Nor is it a time to skimp on the details and presentation. Too many of these cover letters are one paragraph of general sentiments about being interested in something something, followed by a list of bullet-points that aren't so much relevant qualifications but rather every activity in which the applicant ever partook.
"I take time to grasp issues, people, and their sensitivities and, yet, have been rapid in implementing..." This has to be one of my favorite sentences, ever. You take time to "grasp people"? We don't want that! That would be very bad for us, in fact! I got your people for graspin'...right here!
How about the person who ended the cover letter with "I look forward to this opportunity with the University of Massachusetts at Boston." D'oh!!

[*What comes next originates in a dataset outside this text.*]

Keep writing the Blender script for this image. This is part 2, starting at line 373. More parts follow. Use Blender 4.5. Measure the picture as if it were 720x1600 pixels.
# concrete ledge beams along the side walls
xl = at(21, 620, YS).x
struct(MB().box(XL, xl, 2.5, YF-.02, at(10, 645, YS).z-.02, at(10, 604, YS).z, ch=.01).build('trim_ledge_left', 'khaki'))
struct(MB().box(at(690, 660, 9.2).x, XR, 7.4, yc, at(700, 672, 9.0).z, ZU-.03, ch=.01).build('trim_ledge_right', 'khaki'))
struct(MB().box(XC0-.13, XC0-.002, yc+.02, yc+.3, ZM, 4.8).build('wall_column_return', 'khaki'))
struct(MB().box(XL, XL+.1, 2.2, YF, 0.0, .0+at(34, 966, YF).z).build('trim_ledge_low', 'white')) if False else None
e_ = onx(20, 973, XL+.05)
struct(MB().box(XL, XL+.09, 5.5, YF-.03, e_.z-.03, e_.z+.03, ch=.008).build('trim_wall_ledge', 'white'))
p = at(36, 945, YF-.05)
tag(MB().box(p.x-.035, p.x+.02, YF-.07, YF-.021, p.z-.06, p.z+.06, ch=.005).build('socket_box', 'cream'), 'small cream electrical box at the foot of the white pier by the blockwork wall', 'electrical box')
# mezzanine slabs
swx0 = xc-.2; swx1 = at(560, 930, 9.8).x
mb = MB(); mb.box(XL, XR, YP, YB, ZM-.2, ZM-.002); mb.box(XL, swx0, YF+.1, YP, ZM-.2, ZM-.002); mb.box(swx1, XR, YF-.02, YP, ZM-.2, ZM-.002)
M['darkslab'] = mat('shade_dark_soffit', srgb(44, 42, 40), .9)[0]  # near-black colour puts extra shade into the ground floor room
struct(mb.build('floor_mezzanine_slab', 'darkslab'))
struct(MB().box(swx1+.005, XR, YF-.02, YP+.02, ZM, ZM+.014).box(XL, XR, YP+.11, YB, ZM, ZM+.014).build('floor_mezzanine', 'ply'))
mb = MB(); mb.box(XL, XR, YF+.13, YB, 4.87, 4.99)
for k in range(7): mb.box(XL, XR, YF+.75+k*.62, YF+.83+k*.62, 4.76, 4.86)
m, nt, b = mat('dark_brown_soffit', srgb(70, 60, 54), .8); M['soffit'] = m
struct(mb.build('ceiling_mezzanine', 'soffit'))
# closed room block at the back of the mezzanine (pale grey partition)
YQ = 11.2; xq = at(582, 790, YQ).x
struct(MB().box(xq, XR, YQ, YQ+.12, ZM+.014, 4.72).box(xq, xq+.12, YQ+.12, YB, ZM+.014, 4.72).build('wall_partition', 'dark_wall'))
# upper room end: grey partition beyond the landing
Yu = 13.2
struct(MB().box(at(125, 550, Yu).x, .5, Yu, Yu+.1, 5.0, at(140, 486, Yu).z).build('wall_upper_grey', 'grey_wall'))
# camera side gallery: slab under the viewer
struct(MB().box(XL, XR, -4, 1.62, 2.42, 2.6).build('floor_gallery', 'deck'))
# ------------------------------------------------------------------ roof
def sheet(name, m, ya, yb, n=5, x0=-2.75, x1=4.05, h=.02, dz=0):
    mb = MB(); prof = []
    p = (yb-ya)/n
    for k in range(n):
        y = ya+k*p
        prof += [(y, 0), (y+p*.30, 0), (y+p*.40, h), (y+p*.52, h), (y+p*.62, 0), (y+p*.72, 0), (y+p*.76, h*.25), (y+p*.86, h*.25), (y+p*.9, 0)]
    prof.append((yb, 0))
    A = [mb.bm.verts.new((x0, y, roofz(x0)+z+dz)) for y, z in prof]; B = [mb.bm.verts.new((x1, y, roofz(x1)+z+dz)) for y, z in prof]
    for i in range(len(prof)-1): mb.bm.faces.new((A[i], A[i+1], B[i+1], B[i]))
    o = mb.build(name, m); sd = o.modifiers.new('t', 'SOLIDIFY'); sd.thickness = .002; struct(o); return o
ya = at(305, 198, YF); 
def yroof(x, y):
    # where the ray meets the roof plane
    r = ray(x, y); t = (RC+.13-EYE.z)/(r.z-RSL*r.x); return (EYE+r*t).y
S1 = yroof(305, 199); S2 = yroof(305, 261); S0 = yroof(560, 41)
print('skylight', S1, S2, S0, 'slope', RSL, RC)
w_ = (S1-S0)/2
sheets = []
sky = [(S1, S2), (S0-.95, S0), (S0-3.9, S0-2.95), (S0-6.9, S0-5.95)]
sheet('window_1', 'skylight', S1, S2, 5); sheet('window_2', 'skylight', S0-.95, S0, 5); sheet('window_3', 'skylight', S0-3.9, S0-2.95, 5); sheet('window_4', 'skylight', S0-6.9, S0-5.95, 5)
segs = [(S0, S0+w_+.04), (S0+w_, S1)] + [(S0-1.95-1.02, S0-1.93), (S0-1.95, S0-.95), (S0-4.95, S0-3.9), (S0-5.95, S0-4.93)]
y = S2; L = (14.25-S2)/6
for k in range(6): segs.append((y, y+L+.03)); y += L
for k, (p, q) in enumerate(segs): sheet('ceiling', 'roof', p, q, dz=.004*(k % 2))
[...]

CVs. CVs, people. It's not a fucking laundry list -- it's a customized and customizable snapshot of what you've done that fits the description sent out by the people you want to hire you. I don't fucking care that you write plays in your spare time, or that you once gave a lecture at Rangpur University on women in science in the States, or even that you are single. Yes, some people's CVs actually have a place for marital status, despite the fact that it is completely fucking illegal for us to consider that in hiring! One person put a social security number on the CV. Another wrote down hobbies, like hiking and rock climbing.
Vice. Chancellor. For. ...oh, fuck it.
And what is it about scientists that makes it OK for them to publish the same paper 8 times and call it 8 different publications? Set aside for a moment that nobody in the sciences works alone (I count an average of 4 co-authors on each paper), but why do they think that a list of 100, 200, or 300 "publications" will be any more impressive than an historians' list of 10? The act of publishing has been rendered meaningless by this idiocy. No one, I am now certain, reads any of these articles, because clearly the whole point is just to crank out 25 a year so you can have a 49-page CV, one page for every year of your life.
Finally, why are a significant number of these applicants obsessed with the Department of Defense -- to the point they think mentioning that their first priority, as VCR, would be to enhance the university's ties to DoD? Um...why the fuck would we want that? This isn't a shell company or some front for your bullshit DARPA computer project, or your ion warfare lab, or your protocol to train dogs to hold bees in their mouths.
Not a single representative of the humanities applied for this job. I miss those flakes.